- [Your instructions] No images are to be carried over; print all other material exactly as it stands.

------

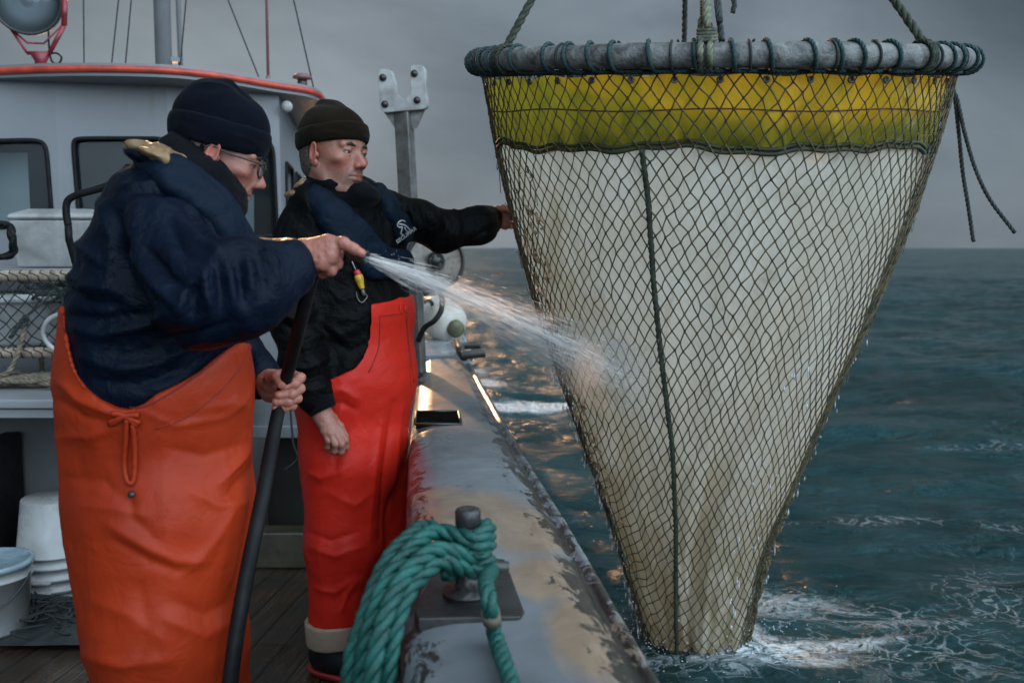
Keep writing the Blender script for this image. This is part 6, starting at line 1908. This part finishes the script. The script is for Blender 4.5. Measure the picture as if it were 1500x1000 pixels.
# water jet: a mist of fine spray with filaments and drops, fanning out from the nozzle to the net
def jet():
    rnd = np.random.default_rng(21); b = MB()
    m, t, bs = newmat('sprayed_water'); bs.inputs['Base Color'].default_value = (.88,.84,.80,1); bs.inputs['Roughness'].default_value = .3; bs.inputs['Transmission Weight'].default_value = .2; bs.inputs['IOR'].default_value = 1.33; bs.inputs['Alpha'].default_value = .22
    tgt0 = P(915, 552, 2.74)
    D0 = tgt0 - noz; L_ = np.linalg.norm(D0); D0 /= L_
    S = np.cross(D0, [0, 0, 1.]); S /= np.linalg.norm(S); Up = np.cross(S, D0)
    def pt(t, a, r):
        c = noz + D0 * (t * L_) + np.array([0, 0, 1.]) * (.05 * t * (1 - t))
        w_ = .009 + .105 * t ** .9
        return c + w_ * r * (math.cos(a) * Up + math.sin(a) * S)
    for k in range(2600):
        t0 = rnd.random() ** 1.3 * .97; ln = rnd.uniform(.02, .09); a = rnd.uniform(0, 6.283); r = abs(rnd.normal(0, .45))
        t1 = min(1.0, t0 + ln); tm = (t0 + t1) / 2; rad = rnd.uniform(.0003, .0010) * (1.2 - .4 * t0)
        b.tube([pt(t0, a, r), pt(tm, a, r), pt(t1, a, r)], [rad * .2, rad, rad * .2], 5, True)
    for k in range(2200):
        t0 = rnd.uniform(.05, 1); p_ = pt(t0, rnd.uniform(0, 6.283), abs(rnd.normal(0, .7))); r = rnd.uniform(.0004, .0011)
        q = D0 * r * rnd.uniform(1.5, 5)
        b.add(np.array([p_ + q, p_ + S*r, p_ + Up*r, p_ - S*r, p_ - Up*r, p_ - q]), T8)
    for k in range(420):
        c = P(905 + rnd.normal(0, 36), 548 + rnd.normal(0, 32), 2.76 + rnd.normal(0, .03)); r = rnd.uniform(.0005, .0014)
        b.add(ICO * np.array([r, r, r * rnd.uniform(1, 6)]) + c, T8)
    o = b.build('water_jet', m); tag(o, 'white jet of water spraying from the nozzle onto the net', 'water jet', None, 'stuff')
    # the fine mist of the same jet: a cone of droplets too small to count
    L2 = L_ * 1.0; seg = 32; V = []; F = []
    stn = np.linspace(.0, 1, 14)
    for u in stn:
        for k in range(seg):
            a = 2 * math.pi * k / seg; w_ = .010 + .135 * u
            V.append((u * L2, w_ * math.cos(a), w_ * math.sin(a)))
    for i in range(len(stn) - 1):
        for k in range(seg): F.append((i*seg+k, i*seg+(k+1)%seg, (i+1)*seg+(k+1)%seg, (i+1)*seg+k))
    F.append(tuple(range(seg))[::-1]); F.append(tuple((len(stn)-1)*seg+k for k in range(seg)))
    me = bpy.data.meshes.new('mist'); me.from_pydata(V, [], F); me.update()
    mo = bpy.data.objects.new('spray_mist', me); COL.objects.link(mo)
    Mx = Matrix((Vector(D0), Vector(S), Vector(Up))).transposed().to_4x4(); Mx.translation = Vector(noz); mo.matrix_world = Mx
    mm = bpy.data.materials.new('spray_mist'); mm.use_nodes = True; t = mm.node_tree; t.nodes.clear()
    o_ = t.nodes.new('ShaderNodeOutputMaterial'); pv = t.nodes.new('ShaderNodeVolumePrincipled'); t.links.new(pv.outputs[0], o_.inputs['Volume'])
    pv.inputs['Color'].default_value = (.95,.96,.98,1); pv.inputs['Anisotropy'].default_value = .35
    oc = t.nodes.new('ShaderNodeTexCoord').outputs['Object']; sp = t.nodes.new('ShaderNodeSeparateXYZ'); t.links.new(oc, sp.inputs[0])
    def mth(op, a, b_=None):
        n = t.nodes.new('ShaderNodeMath'); n.operation = op
        for i, v in enumerate((a, b_)):
            if v is None: continue
            if hasattr(v, 'links'): t.links.new(v, n.inputs[i])
            else: n.inputs[i].default_value = v
        return n.outputs[0]
    xs = mth('ADD', mth('MULTIPLY', sp.outputs['X'], .135 / L2), .010)
    u = mth('DIVIDE', sp.outputs['Y'], xs); v = mth('DIVIDE', sp.outputs['Z'], xs)
    cv = t.nodes.new('ShaderNodeCombineXYZ'); t.links.new(u, cv.inputs[0]); t.links.new(v, cv.inputs[1]); t.links.new(mth('MULTIPLY', sp.outputs['X'], 1.1), cv.inputs[2])
    nz = noise_node(t, cv.outputs[0], 3.2, 4, .65, .2)
    rr = mth('SQRT', mth('ADD', mth('MULTIPLY', u, u), mth('MULTIPLY', v, v)))
    fall = maprange(t, rr, .15, .98, 1, 0)
    dens = mth('MULTIPLY', mth('MULTIPLY', maprange(t, nz, .42, .66), fall), mth('DIVIDE', .85, mth('ADD', xs, .02)))
    t.links.new(dens, pv.inputs['Density'])
    me.materials.append(mm); tag(mo, 'fine mist of spray surrounding the jet between nozzle and net', 'spray', None, 'stuff')
ICO = np.array([[0,0,1],[1,0,0],[0,1,0],[-1,0,0],[0,-1,0],[0,0,-1]], float); T8 = [(0,1,2),(0,2,3),(0,3,4),(0,4,1),(5,2,1),(5,3,2),(5,4,3),(5,1,4)]
jet()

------

- [Answer in full]
Keep writing the Blender script for this image. This is part 6, starting at line 1908. This part finishes the script. The script is for Blender 4.5. Measure the picture as if it were 1500x1000 pixels.
# water jet: a mist of fine spray with filaments and drops, fanning out from the nozzle to the net
def jet():
    rnd = np.random.default_rng(21); b = MB()
    m, t, bs = newmat('sprayed_water'); bs.inputs['Base Color'].default_value = (.88,.84,.80,1); bs.inputs['Roughness'].default_value = .3; bs.inputs['Transmission Weight'].default_value = .2; bs.inputs['IOR'].default_value = 1.33; bs.inputs['Alpha'].default_value = .22
    tgt0 = P(915, 552, 2.74)
    D0 = tgt0 - noz; L_ = np.linalg.norm(D0); D0 /= L_
    S = np.cross(D0, [0, 0, 1.]); S /= np.linalg.norm(S); Up = np.cross(S, D0)
    def pt(t, a, r):
        c = noz + D0 * (t * L_) + np.array([0, 0, 1.]) * (.05 * t * (1 - t))
        w_ = .009 + .105 * t ** .9
        return c + w_ * r * (math.cos(a) * Up + math.sin(a) * S)
    for k in range(2600):
        t0 = rnd.random() ** 1.3 * .97; ln = rnd.uniform(.02, .09); a = rnd.uniform(0, 6.283); r = abs(rnd.normal(0, .45))
        t1 = min(1.0, t0 + ln); tm = (t0 + t1) / 2; rad = rnd.uniform(.0003, .0010) * (1.2 - .4 * t0)
        b.tube([pt(t0, a, r), pt(tm, a, r), pt(t1, a, r)], [rad * .2, rad, rad * .2], 5, True)
    for k in range(2200):
        t0 = rnd.uniform(.05, 1); p_ = pt(t0, rnd.uniform(0, 6.283), abs(rnd.normal(0, .7))); r = rnd.uniform(.0004, .0011)
        q = D0 * r * rnd.uniform(1.5, 5)
        b.add(np.array([p_ + q, p_ + S*r, p_ + Up*r, p_ - S*r, p_ - Up*r, p_ - q]), T8)
    for k in range(420):
        c = P(905 + rnd.normal(0, 36), 548 + rnd.normal(0, 32), 2.76 + rnd.normal(0, .03)); r = rnd.uniform(.0005, .0014)
        b.add(ICO * np.array([r, r, r * rnd.uniform(1, 6)]) + c, T8)
    o = b.build('water_jet', m); tag(o, 'white jet of water spraying from the nozzle onto the net', 'water jet', None, 'stuff')
    # the fine mist of the same jet: a cone of droplets too small to count
    L2 = L_ * 1.0; seg = 32; V = []; F = []
    stn = np.linspace(.0, 1, 14)
    for u in stn:
        for k in range(seg):
            a = 2 * math.pi * k / seg; w_ = .010 + .135 * u
            V.append((u * L2, w_ * math.cos(a), w_ * math.sin(a)))
    for i in range(len(stn) - 1):
        for k in range(seg): F.append((i*seg+k, i*seg+(k+1)%seg, (i+1)*seg+(k+1)%seg, (i+1)*seg+k))
    F.append(tuple(range(seg))[::-1]); F.append(tuple((len(stn)-1)*seg+k for k in range(seg)))
    me = bpy.data.meshes.new('mist'); me.from_pydata(V, [], F); me.update()
    mo = bpy.data.objects.new('spray_mist', me); COL.objects.link(mo)
    Mx = Matrix((Vector(D0), Vector(S), Vector(Up))).transposed().to_4x4(); Mx.translation = Vector(noz); mo.matrix_world = Mx
    mm = bpy.data.materials.new('spray_mist'); mm.use_nodes = True; t = mm.node_tree; t.nodes.clear()
    o_ = t.nodes.new('ShaderNodeOutputMaterial'); pv = t.nodes.new('ShaderNodeVolumePrincipled'); t.links.new(pv.outputs[0], o_.inputs['Volume'])
    pv.inputs['Color'].default_value = (.95,.96,.98,1); pv.inputs['Anisotropy'].default_value = .35
    oc = t.nodes.new('ShaderNodeTexCoord').outputs['Object']; sp = t.nodes.new('ShaderNodeSeparateXYZ'); t.links.new(oc, sp.inputs[0])
    def mth(op, a, b_=None):
        n = t.nodes.new('ShaderNodeMath'); n.operation = op
        for i, v in enumerate((a, b_)):
            if v is None: continue
            if hasattr(v, 'links'): t.links.new(v, n.inputs[i])
            else: n.inputs[i].default_value = v
        return n.outputs[0]
    xs = mth('ADD', mth('MULTIPLY', sp.outputs['X'], .135 / L2), .010)
    u = mth('DIVIDE', sp.outputs['Y'], xs); v = mth('DIVIDE', sp.outputs['Z'], xs)
    cv = t.nodes.new('ShaderNodeCombineXYZ'); t.links.new(u, cv.inputs[0]); t.links.new(v, cv.inputs[1]); t.links.new(mth('MULTIPLY', sp.outputs['X'], 1.1), cv.inputs[2])
    nz = noise_node(t, cv.outputs[0], 3.2, 4, .65, .2)
    rr = mth('SQRT', mth('ADD', mth('MULTIPLY', u, u), mth('MULTIPLY', v, v)))
    fall = maprange(t, rr, .15, .98, 1, 0)
    dens = mth('MULTIPLY', mth('MULTIPLY', maprange(t, nz, .42, .66), fall), mth('DIVIDE', .85, mth('ADD', xs, .02)))
    t.links.new(dens, pv.inputs['Density'])
    me.materials.append(mm); tag(mo, 'fine mist of spray surrounding the jet between nozzle and net', 'spray', None, 'stuff')
ICO = np.array([[0,0,1],[1,0,0],[0,1,0],[-1,0,0],[0,-1,0],[0,0,-1]], float); T8 = [(0,1,2),(0,2,3),(0,3,4),(0,4,1),(5,2,1),(5,3,2),(5,4,3),(5,1,4)]
jet()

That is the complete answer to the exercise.